Many have not taken kindly to the “sit back and relax” approach, nor to a previous post by Trump suggesting once again that “Iran really wants to make a deal” and that his critics, who he labelled “political hacks”, keep “negatively ‘chirping’”.

“We’ve entered the Hallmark card phase of Trump policy articulation,” one person commented, while another wrote: “Insane messaging from the official White House account telling Americans that can’t afford groceries and rent while paying $4.50 a gallon for gas to ‘just sit back and relax’ smh.”

Check out some of the reactions below:

Others online have pointed out that Trump has posted the same Truth Social post on Iran three times at different intervals.

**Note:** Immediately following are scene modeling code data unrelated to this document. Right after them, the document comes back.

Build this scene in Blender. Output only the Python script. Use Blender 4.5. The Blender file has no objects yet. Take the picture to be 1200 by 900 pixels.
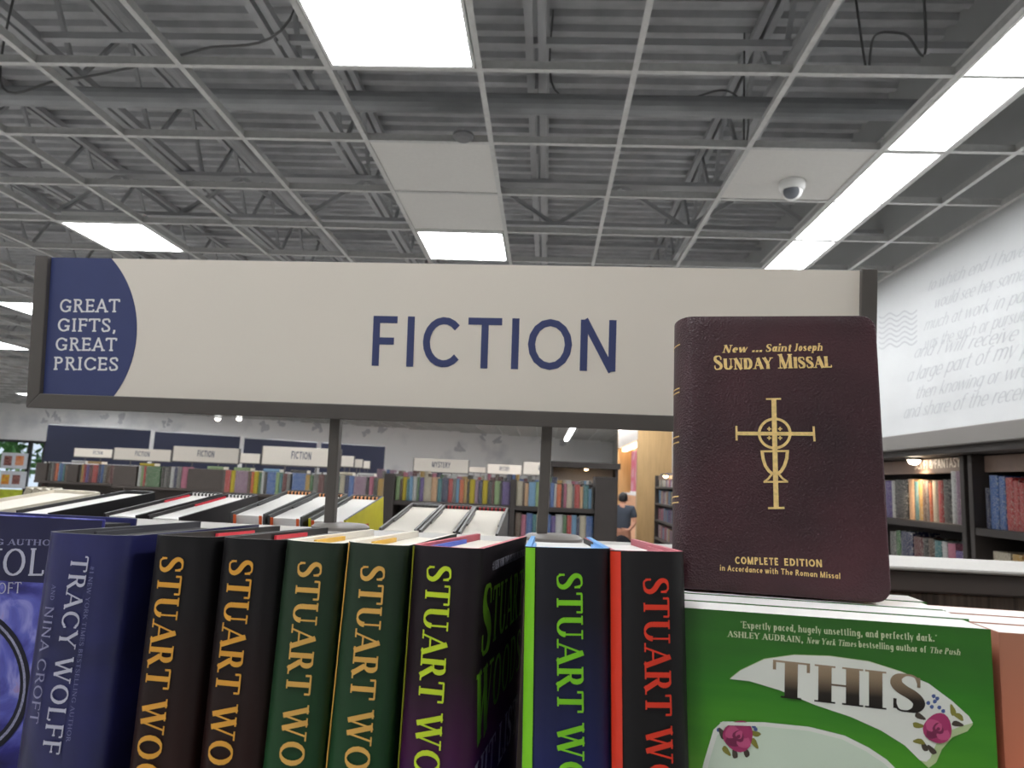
import bpy, bmesh, math, random
from mathutils import Vector, Matrix

# ---------------------------------------------------------------- camera, world, exposure
SC = bpy.context.scene
COL = SC.collection
F, YAW, PITCH, ROLL = 826.8, .0532, .1368, .0444       # focal length in pixels of the 1200 px wide frame
CAM = Vector((0, 0, 1.75))
_f = Vector((-math.sin(YAW)*math.cos(PITCH), math.cos(YAW)*math.cos(PITCH), math.sin(PITCH)))
_r = Vector((math.cos(YAW), math.sin(YAW), 0)); _u = _r.cross(_f)
R_ = _r*math.cos(ROLL)+_u*math.sin(ROLL); U_ = -_r*math.sin(ROLL)+_u*math.cos(ROLL)
cd = bpy.data.cameras.new('camera'); cam = bpy.data.objects.new('camera', cd); COL.objects.link(cam)
m3 = Matrix((R_, U_, -_f)).transposed()
cam.matrix_world = Matrix.Translation(CAM) @ m3.to_4x4()
cd.sensor_width = 36; cd.lens = F*36/1200; cd.clip_start = .01; cd.clip_end = 200
cd.dof.use_dof = True; cd.dof.focus_distance = .46; cd.dof.aperture_fstop = 21
SC.camera = cam
SC.view_settings.view_transform = 'Standard'; SC.view_settings.look = 'None'
SC.view_settings.exposure = 0.0; SC.view_settings.gamma = 1.0
SC.view_settings.use_curve_mapping = False
W = bpy.data.worlds.new('sky'); SC.world = W; W.use_nodes = True
W.node_tree.nodes['Background'].inputs[0].default_value = (.75, .86, 1, 1)
W.node_tree.nodes['Background'].inputs[1].default_value = 1.0
PANEL_E, STRIP_E = 24.0, 24.0                            # light given off by the ceiling panels and strips

def ray(px, py): return _f + R_*((px-600)/F) - U_*((py-450)/F)
def at(px, py, Y):                                       # point on the pixel's ray at depth Y
    d = ray(px, py); return CAM + d*(Y/d.y)
def atx(px, py, X):
    d = ray(px, py); return CAM + d*(X/d.x)
def atz(px, py, z):
    d = ray(px, py); return CAM + d*((z-CAM.z)/d.z)
def lin(c):
    return tuple(((v/255)/12.92 if v/255 <= .04045 else ((v/255+.055)/1.055)**2.4) for v in c)+(1,)

# ---------------------------------------------------------------- materials
MATS = {}
def nodes(name):
    m = bpy.data.materials.new(name); m.use_nodes = True
    nt = m.node_tree; return m, nt, nt.nodes['Principled BSDF']
def N(nt, kind, **kw):
    n = nt.nodes.new(kind)
    for k, v in kw.items(): setattr(n, k, v)
    return n
def mat(name, rgb, rough=.6, metal=0, var=.06, scale=40, bump=0, bscale=200, coat=0, stretch=(1, 1, 1)):
    """plain coloured surface with a slight procedural tone variation and optional grain"""
    if name in MATS: return MATS[name]
    m, nt, b = nodes(name); L = nt.links
    tc = N(nt, 'ShaderNodeTexCoord'); mp = N(nt, 'ShaderNodeMapping'); mp.inputs['Scale'].default_value = stretch
    L.new(tc.outputs['Object'], mp.inputs[0])
    nz = N(nt, 'ShaderNodeTexNoise'); nz.inputs['Scale'].default_value = scale
    L.new(mp.outputs[0], nz.inputs['Vector'])
    rp = N(nt, 'ShaderNodeValToRGB'); c = lin(rgb)
    rp.color_ramp.elements[0].position = .3; rp.color_ramp.elements[1].position = .7
    rp.color_ramp.elements[0].color = tuple(x*(1-var) for x in c[:3])+(1,)
    rp.color_ramp.elements[1].color = tuple(min(1, x*(1+var)) for x in c[:3])+(1,)
    L.new(nz.outputs[0], rp.inputs[0]); L.new(rp.outputs[0], b.inputs['Base Color'])
    b.inputs['Roughness'].default_value = rough; b.inputs['Metallic'].default_value = metal
    if coat: b.inputs['Coat Weight'].default_value = coat; b.inputs['Coat Roughness'].default_value = .2
    if bump:
        n2 = N(nt, 'ShaderNodeTexNoise'); n2.inputs['Scale'].default_value = bscale; n2.inputs['Detail'].default_value = 4
        L.new(mp.outputs[0], n2.inputs['Vector'])
        bp = N(nt, 'ShaderNodeBump'); bp.inputs['Strength'].default_value = bump; bp.inputs['Distance'].default_value = .002
        L.new(n2.outputs[0], bp.inputs['Height']); L.new(bp.outputs[0], b.inputs['Normal'])
    MATS[name] = m; return m
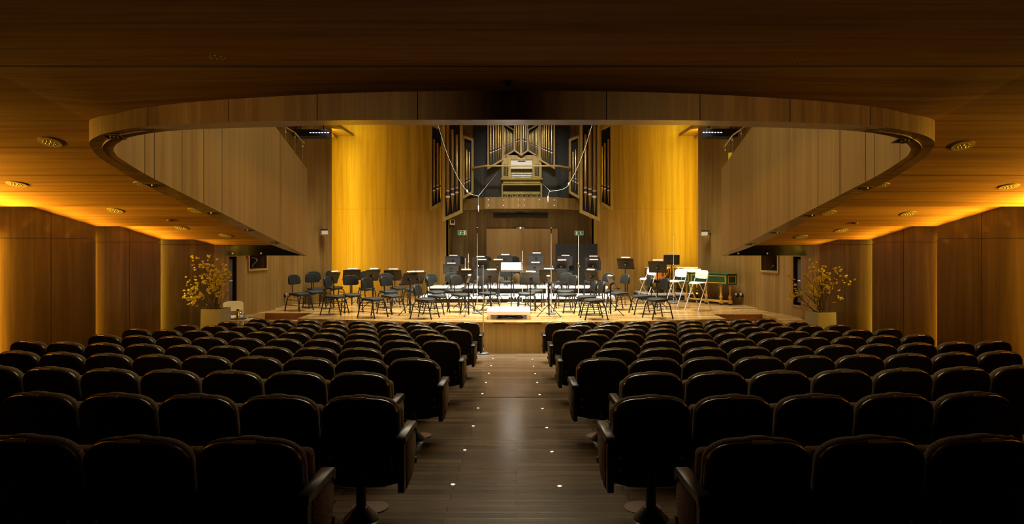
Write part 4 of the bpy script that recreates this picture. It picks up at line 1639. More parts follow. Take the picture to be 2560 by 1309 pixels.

First shared on 18 May, it reads: “If Iran surrenders, admits their Navy is gone and resting at the bottom of the sea, and their Air Force is no longer with us, and if their entire Military walks out of Tehran, weapons dropped and hands held high, each shouting “I surrender, I surrender” while wildly waving the representative White Flag, and if their entire remaining Leadership signs all necessary “Documents of Surrender,” and admit their defeat to the great power and force of the magnificent U.S.A., The Failing New York Times, The China Street Journal (WSJ!), Corrupt and now Irrelevant CNN, and all other members of the Fake News Media, will headline that Iran had a Masterful and Brilliant Victory over The United States of America, it wasn’t even close. The Dumacrats and Media have totally lost their way. They have gone absolutely CRAZY!!!”

The exact same post was then published on 26 May, and then again today (2 June).

“Grandpa is out of material,” commented Republicans Against Trump.